* **Objective**: All of the material below is to be retyped exactly.

══════════

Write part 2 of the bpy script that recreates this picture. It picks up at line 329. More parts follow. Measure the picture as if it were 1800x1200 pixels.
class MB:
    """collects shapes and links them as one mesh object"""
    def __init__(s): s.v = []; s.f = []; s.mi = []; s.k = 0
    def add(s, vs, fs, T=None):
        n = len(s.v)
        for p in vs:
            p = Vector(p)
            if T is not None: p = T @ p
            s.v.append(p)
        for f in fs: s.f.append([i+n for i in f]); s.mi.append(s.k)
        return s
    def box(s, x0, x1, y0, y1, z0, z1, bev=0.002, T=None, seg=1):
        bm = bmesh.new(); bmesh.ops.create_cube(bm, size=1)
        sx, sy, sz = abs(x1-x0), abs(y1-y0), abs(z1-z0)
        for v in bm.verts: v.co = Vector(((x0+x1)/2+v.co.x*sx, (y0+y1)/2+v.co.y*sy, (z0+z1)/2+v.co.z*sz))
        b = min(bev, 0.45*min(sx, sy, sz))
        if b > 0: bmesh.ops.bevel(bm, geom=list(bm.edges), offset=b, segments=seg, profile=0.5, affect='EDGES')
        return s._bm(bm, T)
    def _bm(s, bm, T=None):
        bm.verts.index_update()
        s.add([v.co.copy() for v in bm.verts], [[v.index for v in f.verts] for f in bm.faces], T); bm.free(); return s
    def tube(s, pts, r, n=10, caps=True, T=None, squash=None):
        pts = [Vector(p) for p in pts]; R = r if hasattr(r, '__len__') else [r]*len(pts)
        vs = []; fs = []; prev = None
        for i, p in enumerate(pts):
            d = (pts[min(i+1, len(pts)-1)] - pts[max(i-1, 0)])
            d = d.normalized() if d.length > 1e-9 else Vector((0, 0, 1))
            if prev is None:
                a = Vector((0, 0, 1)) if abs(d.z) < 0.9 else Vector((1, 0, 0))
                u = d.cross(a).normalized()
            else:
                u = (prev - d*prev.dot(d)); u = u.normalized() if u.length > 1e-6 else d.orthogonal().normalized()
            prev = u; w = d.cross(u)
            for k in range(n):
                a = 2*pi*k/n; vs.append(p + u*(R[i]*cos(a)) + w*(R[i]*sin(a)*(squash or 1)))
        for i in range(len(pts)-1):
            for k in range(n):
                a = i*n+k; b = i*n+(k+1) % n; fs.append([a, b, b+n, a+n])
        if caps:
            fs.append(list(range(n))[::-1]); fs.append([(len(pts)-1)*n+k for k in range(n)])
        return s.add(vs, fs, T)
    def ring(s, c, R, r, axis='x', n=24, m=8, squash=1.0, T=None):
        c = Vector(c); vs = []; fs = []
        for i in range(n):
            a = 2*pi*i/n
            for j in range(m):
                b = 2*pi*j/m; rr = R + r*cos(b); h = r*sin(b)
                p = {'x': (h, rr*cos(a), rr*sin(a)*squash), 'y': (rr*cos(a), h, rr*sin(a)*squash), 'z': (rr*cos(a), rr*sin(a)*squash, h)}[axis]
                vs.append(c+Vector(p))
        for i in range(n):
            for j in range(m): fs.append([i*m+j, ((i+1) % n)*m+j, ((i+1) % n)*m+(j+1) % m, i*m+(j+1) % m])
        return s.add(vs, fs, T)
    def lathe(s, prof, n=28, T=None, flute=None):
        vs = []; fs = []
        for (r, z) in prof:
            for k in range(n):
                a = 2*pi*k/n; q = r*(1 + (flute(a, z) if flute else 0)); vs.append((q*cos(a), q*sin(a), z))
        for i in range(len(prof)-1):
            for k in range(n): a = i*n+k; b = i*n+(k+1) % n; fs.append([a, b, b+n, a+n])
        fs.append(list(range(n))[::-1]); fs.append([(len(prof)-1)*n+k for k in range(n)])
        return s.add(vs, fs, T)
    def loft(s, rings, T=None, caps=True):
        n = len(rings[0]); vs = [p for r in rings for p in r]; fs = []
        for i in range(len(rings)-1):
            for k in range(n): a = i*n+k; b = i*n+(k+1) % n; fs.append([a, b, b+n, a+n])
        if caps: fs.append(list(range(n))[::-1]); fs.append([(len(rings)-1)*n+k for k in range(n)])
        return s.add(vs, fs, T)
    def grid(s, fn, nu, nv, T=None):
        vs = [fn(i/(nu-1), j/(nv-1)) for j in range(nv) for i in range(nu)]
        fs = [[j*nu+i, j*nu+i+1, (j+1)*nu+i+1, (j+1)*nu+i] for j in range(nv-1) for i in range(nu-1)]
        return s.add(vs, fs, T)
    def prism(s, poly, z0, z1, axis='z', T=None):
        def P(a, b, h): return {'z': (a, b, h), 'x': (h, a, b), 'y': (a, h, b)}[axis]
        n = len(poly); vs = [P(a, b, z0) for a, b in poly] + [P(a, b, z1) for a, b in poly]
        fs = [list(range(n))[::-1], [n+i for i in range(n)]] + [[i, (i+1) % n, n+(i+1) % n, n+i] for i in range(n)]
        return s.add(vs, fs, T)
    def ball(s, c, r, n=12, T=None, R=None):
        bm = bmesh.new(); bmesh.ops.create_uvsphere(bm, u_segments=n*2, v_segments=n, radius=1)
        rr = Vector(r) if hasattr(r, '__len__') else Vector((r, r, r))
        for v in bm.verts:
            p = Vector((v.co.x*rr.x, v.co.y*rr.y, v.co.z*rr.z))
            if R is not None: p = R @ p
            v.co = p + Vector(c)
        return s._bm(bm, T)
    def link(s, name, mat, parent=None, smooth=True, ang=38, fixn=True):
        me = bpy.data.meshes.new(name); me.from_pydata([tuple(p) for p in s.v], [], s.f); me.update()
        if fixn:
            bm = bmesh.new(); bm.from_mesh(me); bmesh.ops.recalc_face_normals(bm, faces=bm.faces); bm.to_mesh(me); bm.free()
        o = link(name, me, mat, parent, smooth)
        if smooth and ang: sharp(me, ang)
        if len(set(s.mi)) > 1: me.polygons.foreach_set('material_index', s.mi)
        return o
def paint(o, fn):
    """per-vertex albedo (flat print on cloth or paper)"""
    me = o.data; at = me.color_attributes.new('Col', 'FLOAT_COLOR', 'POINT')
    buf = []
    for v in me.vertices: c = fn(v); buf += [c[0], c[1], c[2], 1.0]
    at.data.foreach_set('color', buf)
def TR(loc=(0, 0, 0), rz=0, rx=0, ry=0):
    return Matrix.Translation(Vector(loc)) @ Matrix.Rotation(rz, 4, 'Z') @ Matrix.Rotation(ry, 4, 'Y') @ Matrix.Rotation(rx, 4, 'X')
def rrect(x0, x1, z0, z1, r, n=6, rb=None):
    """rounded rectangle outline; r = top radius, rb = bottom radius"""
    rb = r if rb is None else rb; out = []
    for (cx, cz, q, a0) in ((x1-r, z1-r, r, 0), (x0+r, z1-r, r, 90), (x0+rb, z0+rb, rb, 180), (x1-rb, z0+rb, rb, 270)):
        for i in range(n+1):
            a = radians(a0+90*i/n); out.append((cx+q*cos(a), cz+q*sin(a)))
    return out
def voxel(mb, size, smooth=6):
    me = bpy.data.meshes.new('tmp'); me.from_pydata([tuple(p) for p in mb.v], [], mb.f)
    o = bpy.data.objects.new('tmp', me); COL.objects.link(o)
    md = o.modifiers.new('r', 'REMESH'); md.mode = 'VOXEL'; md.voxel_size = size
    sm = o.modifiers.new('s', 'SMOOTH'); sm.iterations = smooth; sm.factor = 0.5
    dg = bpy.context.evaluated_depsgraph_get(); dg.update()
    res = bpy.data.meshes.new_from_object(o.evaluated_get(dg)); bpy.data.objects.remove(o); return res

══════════

* **Output below**:
Write part 2 of the bpy script that recreates this picture. It picks up at line 329. More parts follow. Measure the picture as if it were 1800x1200 pixels.
class MB:
    """collects shapes and links them as one mesh object"""
    def __init__(s): s.v = []; s.f = []; s.mi = []; s.k = 0
    def add(s, vs, fs, T=None):
        n = len(s.v)
        for p in vs:
            p = Vector(p)
            if T is not None: p = T @ p
            s.v.append(p)
        for f in fs: s.f.append([i+n for i in f]); s.mi.append(s.k)
        return s
    def box(s, x0, x1, y0, y1, z0, z1, bev=0.002, T=None, seg=1):
        bm = bmesh.new(); bmesh.ops.create_cube(bm, size=1)
        sx, sy, sz = abs(x1-x0), abs(y1-y0), abs(z1-z0)
        for v in bm.verts: v.co = Vector(((x0+x1)/2+v.co.x*sx, (y0+y1)/2+v.co.y*sy, (z0+z1)/2+v.co.z*sz))
        b = min(bev, 0.45*min(sx, sy, sz))
        if b > 0: bmesh.ops.bevel(bm, geom=list(bm.edges), offset=b, segments=seg, profile=0.5, affect='EDGES')
        return s._bm(bm, T)
    def _bm(s, bm, T=None):
        bm.verts.index_update()
        s.add([v.co.copy() for v in bm.verts], [[v.index for v in f.verts] for f in bm.faces], T); bm.free(); return s
    def tube(s, pts, r, n=10, caps=True, T=None, squash=None):
        pts = [Vector(p) for p in pts]; R = r if hasattr(r, '__len__') else [r]*len(pts)
        vs = []; fs = []; prev = None
        for i, p in enumerate(pts):
            d = (pts[min(i+1, len(pts)-1)] - pts[max(i-1, 0)])
            d = d.normalized() if d.length > 1e-9 else Vector((0, 0, 1))
            if prev is None:
                a = Vector((0, 0, 1)) if abs(d.z) < 0.9 else Vector((1, 0, 0))
                u = d.cross(a).normalized()
            else:
                u = (prev - d*prev.dot(d)); u = u.normalized() if u.length > 1e-6 else d.orthogonal().normalized()
            prev = u; w = d.cross(u)
            for k in range(n):
                a = 2*pi*k/n; vs.append(p + u*(R[i]*cos(a)) + w*(R[i]*sin(a)*(squash or 1)))
        for i in range(len(pts)-1):
            for k in range(n):
                a = i*n+k; b = i*n+(k+1) % n; fs.append([a, b, b+n, a+n])
        if caps:
            fs.append(list(range(n))[::-1]); fs.append([(len(pts)-1)*n+k for k in range(n)])
        return s.add(vs, fs, T)
    def ring(s, c, R, r, axis='x', n=24, m=8, squash=1.0, T=None):
        c = Vector(c); vs = []; fs = []
        for i in range(n):
            a = 2*pi*i/n
            for j in range(m):
                b = 2*pi*j/m; rr = R + r*cos(b); h = r*sin(b)
                p = {'x': (h, rr*cos(a), rr*sin(a)*squash), 'y': (rr*cos(a), h, rr*sin(a)*squash), 'z': (rr*cos(a), rr*sin(a)*squash, h)}[axis]
                vs.append(c+Vector(p))
        for i in range(n):
            for j in range(m): fs.append([i*m+j, ((i+1) % n)*m+j, ((i+1) % n)*m+(j+1) % m, i*m+(j+1) % m])
        return s.add(vs, fs, T)
    def lathe(s, prof, n=28, T=None, flute=None):
        vs = []; fs = []
        for (r, z) in prof:
            for k in range(n):
                a = 2*pi*k/n; q = r*(1 + (flute(a, z) if flute else 0)); vs.append((q*cos(a), q*sin(a), z))
        for i in range(len(prof)-1):
            for k in range(n): a = i*n+k; b = i*n+(k+1) % n; fs.append([a, b, b+n, a+n])
        fs.append(list(range(n))[::-1]); fs.append([(len(prof)-1)*n+k for k in range(n)])
        return s.add(vs, fs, T)
    def loft(s, rings, T=None, caps=True):
        n = len(rings[0]); vs = [p for r in rings for p in r]; fs = []
        for i in range(len(rings)-1):
            for k in range(n): a = i*n+k; b = i*n+(k+1) % n; fs.append([a, b, b+n, a+n])
        if caps: fs.append(list(range(n))[::-1]); fs.append([(len(rings)-1)*n+k for k in range(n)])
        return s.add(vs, fs, T)
    def grid(s, fn, nu, nv, T=None):
        vs = [fn(i/(nu-1), j/(nv-1)) for j in range(nv) for i in range(nu)]
        fs = [[j*nu+i, j*nu+i+1, (j+1)*nu+i+1, (j+1)*nu+i] for j in range(nv-1) for i in range(nu-1)]
        return s.add(vs, fs, T)
    def prism(s, poly, z0, z1, axis='z', T=None):
        def P(a, b, h): return {'z': (a, b, h), 'x': (h, a, b), 'y': (a, h, b)}[axis]
        n = len(poly); vs = [P(a, b, z0) for a, b in poly] + [P(a, b, z1) for a, b in poly]
        fs = [list(range(n))[::-1], [n+i for i in range(n)]] + [[i, (i+1) % n, n+(i+1) % n, n+i] for i in range(n)]
        return s.add(vs, fs, T)
    def ball(s, c, r, n=12, T=None, R=None):
        bm = bmesh.new(); bmesh.ops.create_uvsphere(bm, u_segments=n*2, v_segments=n, radius=1)
        rr = Vector(r) if hasattr(r, '__len__') else Vector((r, r, r))
        for v in bm.verts:
            p = Vector((v.co.x*rr.x, v.co.y*rr.y, v.co.z*rr.z))
            if R is not None: p = R @ p
            v.co = p + Vector(c)
        return s._bm(bm, T)
    def link(s, name, mat, parent=None, smooth=True, ang=38, fixn=True):
        me = bpy.data.meshes.new(name); me.from_pydata([tuple(p) for p in s.v], [], s.f); me.update()
        if fixn:
            bm = bmesh.new(); bm.from_mesh(me); bmesh.ops.recalc_face_normals(bm, faces=bm.faces); bm.to_mesh(me); bm.free()
        o = link(name, me, mat, parent, smooth)
        if smooth and ang: sharp(me, ang)
        if len(set(s.mi)) > 1: me.polygons.foreach_set('material_index', s.mi)
        return o
def paint(o, fn):
    """per-vertex albedo (flat print on cloth or paper)"""
    me = o.data; at = me.color_attributes.new('Col', 'FLOAT_COLOR', 'POINT')
    buf = []
    for v in me.vertices: c = fn(v); buf += [c[0], c[1], c[2], 1.0]
    at.data.foreach_set('color', buf)
def TR(loc=(0, 0, 0), rz=0, rx=0, ry=0):
    return Matrix.Translation(Vector(loc)) @ Matrix.Rotation(rz, 4, 'Z') @ Matrix.Rotation(ry, 4, 'Y') @ Matrix.Rotation(rx, 4, 'X')
def rrect(x0, x1, z0, z1, r, n=6, rb=None):
    """rounded rectangle outline; r = top radius, rb = bottom radius"""
    rb = r if rb is None else rb; out = []
    for (cx, cz, q, a0) in ((x1-r, z1-r, r, 0), (x0+r, z1-r, r, 90), (x0+rb, z0+rb, rb, 180), (x1-rb, z0+rb, rb, 270)):
        for i in range(n+1):
            a = radians(a0+90*i/n); out.append((cx+q*cos(a), cz+q*sin(a)))
    return out
def voxel(mb, size, smooth=6):
    me = bpy.data.meshes.new('tmp'); me.from_pydata([tuple(p) for p in mb.v], [], mb.f)
    o = bpy.data.objects.new('tmp', me); COL.objects.link(o)
    md = o.modifiers.new('r', 'REMESH'); md.mode = 'VOXEL'; md.voxel_size = size
    sm = o.modifiers.new('s', 'SMOOTH'); sm.iterations = smooth; sm.factor = 0.5
    dg = bpy.context.evaluated_depsgraph_get(); dg.update()
    res = bpy.data.meshes.new_from_object(o.evaluated_get(dg)); bpy.data.objects.remove(o); return res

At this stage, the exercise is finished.